Succeeding Hourihan as CIO of Americas direct real estate strategies is Julie Ingersoll, who will join CBRE GI in October. Ingersoll is a managing director at Canadian pension plan CPP Investments, where she is responsible for portfolio strategy design and execution for 50 million square feet of US residential and retail investments. She was previously CEO and chief operating officer of RREEF Property Trust, one of DWS Group’s non-traded real estate investment trusts. Ingersoll will join CBRE GI’s executive committee and the Americas investment committee, which she will chair beginning January 1.
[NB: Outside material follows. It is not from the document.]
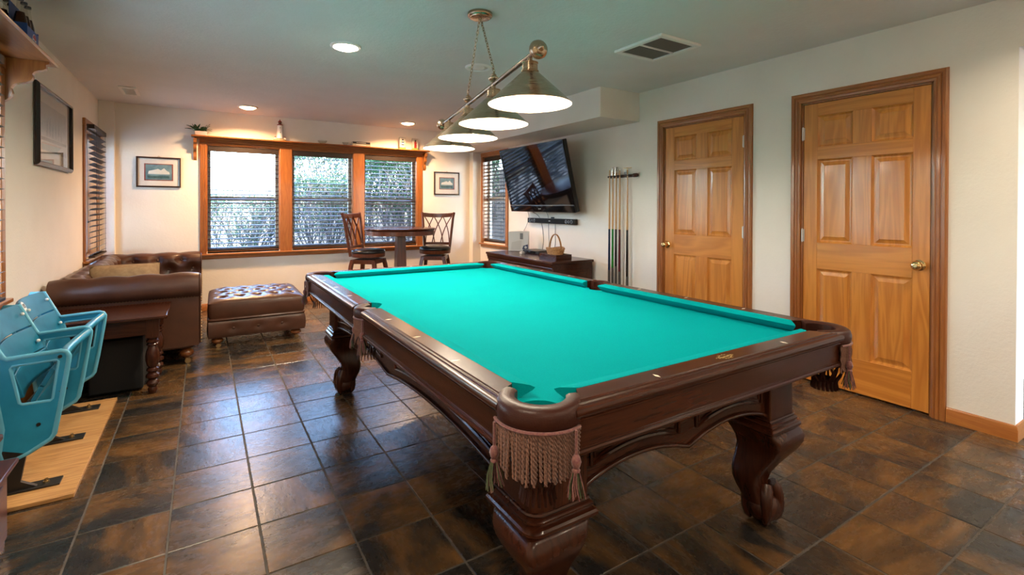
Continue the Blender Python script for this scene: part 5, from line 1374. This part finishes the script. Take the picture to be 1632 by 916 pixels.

Larissa Belova will replace Hourihan as portfolio manager for CBRE US Core Partners, effective immediately, having served as deputy portfolio manager for the fund since joining the firm in May 2019. As portfolio manager, she will be responsible for fund performance and involved in all other aspects of the fund, including asset management, driving income and expansion into other property types. She will also have a particular focus on ESG initiatives for the vehicle.

Justin Shanahan, who has worked on the 2013-vintage fund since its early years, will now serve as deputy portfolio manager. He will assume Belova’s duties for portfolio-level oversight of acquisitions, dispositions and asset management, as well as investor relations and capital raising.

Larissa Belova CBRE Global Investors
Belova: will have a particular focus on ESG initiatives for CBRE US Core Partners

The executive appointments are the latest in a wave of senior female hires and promotions in private real estate in the past year, as many of the industry’s largest managers and investors seek to diversify their senior ranks. All three executives will be based in New York.

In a statement to PERE, Leitner remarked: “While diversity and inclusion have long been a focus for our firm, we have further elevated the priority as a strategic pillar of our company to move our business and our culture to the next level.  We continue to deliver programs aimed at enhancing career progression, including fostering greater diversity in succession planning for senior positions.”

Plummer’s retirement at CBRE GI marks the end of a 33-year career in real estate. He joined the firm in 2006 following its acquisition of Oxford Property Consultants, which he co-founded in 2001. He continued to lead the indirect real estate business, which was renamed CBRE Global Investment Partners, before being appointed CEO of the CBRE GI’s EMEA business in 2016 and global CIO in 2018.

Jeremy Plummer CBRE Global Investors
Plummer: retiring after 33 years in real estate

Previously, Plummer was European managing director at Security Capital Group, a US private equity real estate firm and was also head of real estate at SPP (now Alecta), Sweden’s largest pension and life assurance company.

As of June 30, CBRE GI managed $129.1 billion in assets across direct private real estate, indirect private real estate, private infrastructure, credit strategies, infrastructure securities, real estate securities and private equity, according to its website. Direct and indirect private real estate are the largest of the firm’s businesses, with a total of $109.3 billion.